Buna göre, ‘büyük patlama’dan hemen sonra (saniyenin 2 trilyonda biri kadar sonra) ‘Higgs Field’ denen bir enerji alanının oluşması ve temel parçacıklara kütle kazandırması, yani etrafımızda gördüğümüz bütün evren meydana getiren kütlelerin (atomun kendisi başta olmak üzere) ortaya çıkması gerekiyor. Yoksa, parçacıklar ışık hızında ordan oraya savrulacak, birbiriyle çarpışa çarpışa varolup gideceklerdi ama bugün gözlediğimiz evren ve bizler olamayacaktık, çünkü atom bir araya gelmeyecekti.
Ancak, ‘Tanrı Parçacığı’nın veya ‘Higgs Field’ın 125 GeV gibi bir seviyede oluşması, umulandan küçük olması demek. Eğer dedikodular doğruysa, ‘Tanrı Parçacığı’ adı verilen Higgs Field, sadece iki bakır atomu büyüklüğünde.
Öyle olunca da, ortaya çıkan kütlenin küçük bir miktarı (kabaca sekizde biri) Higgs’den geliyor deniyor. Yani, ben kabaca 100 kiloyum, beni oluşturan kütlenin 12.5 kilosu Higgs’den geliyor, geri kalanı ise enerji.

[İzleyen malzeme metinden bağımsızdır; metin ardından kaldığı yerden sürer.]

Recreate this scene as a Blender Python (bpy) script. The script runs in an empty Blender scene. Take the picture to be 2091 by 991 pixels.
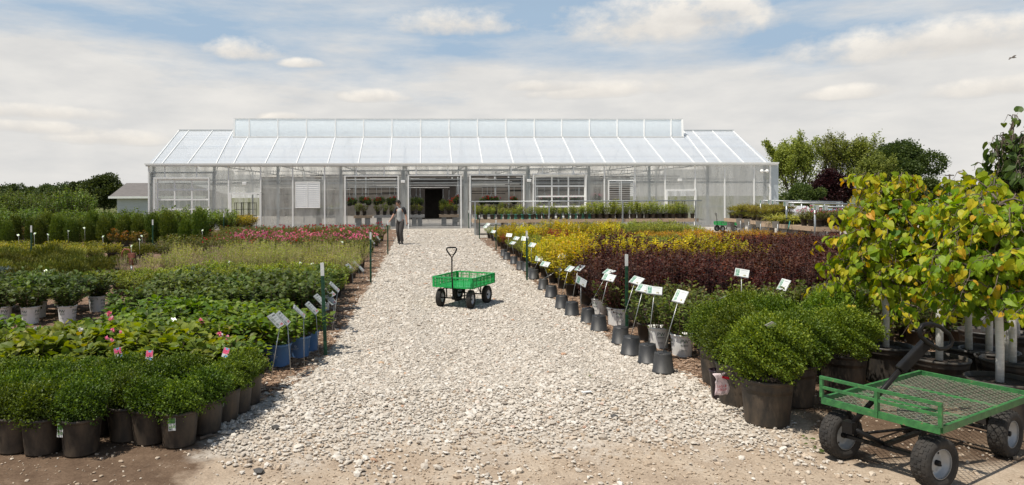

Bu rakamların anlamı, evrenimizin sanılandan daha fazla istikrarsız olduğu ve dolayısıyla da daha kısa ömürlü olduğu. Evrendeki bütün atomlar tam da bu sebeple sürekli parçacık ve enerji kaybediyor, İngilizcesiyle ‘decay’ halinde.
Tabii hemen karalar bağlamanın, ‘Eyvah kıyamet günü yaklaşıyor’ demenin pek anlamı yok ama salı günü bu yazıda sözü edilen şeylerin bulunduğu bir kesinlik içinde açıklanabilirse, o zaman belkievrenin kalan süresini hesaplamak da mümkün olacak.
Evrenin bir başlangıcı olduğunu, bunun ‘büyük patlama’ anı olduğunu biliyorduk, acaba şimdi de ‘Tanrı Parçacığı’ aracılığıyla bir de sonu olduğunu mu öğreneceğiz?
Nefeslerimizi tuttuk, salı gününü bekliyoruz.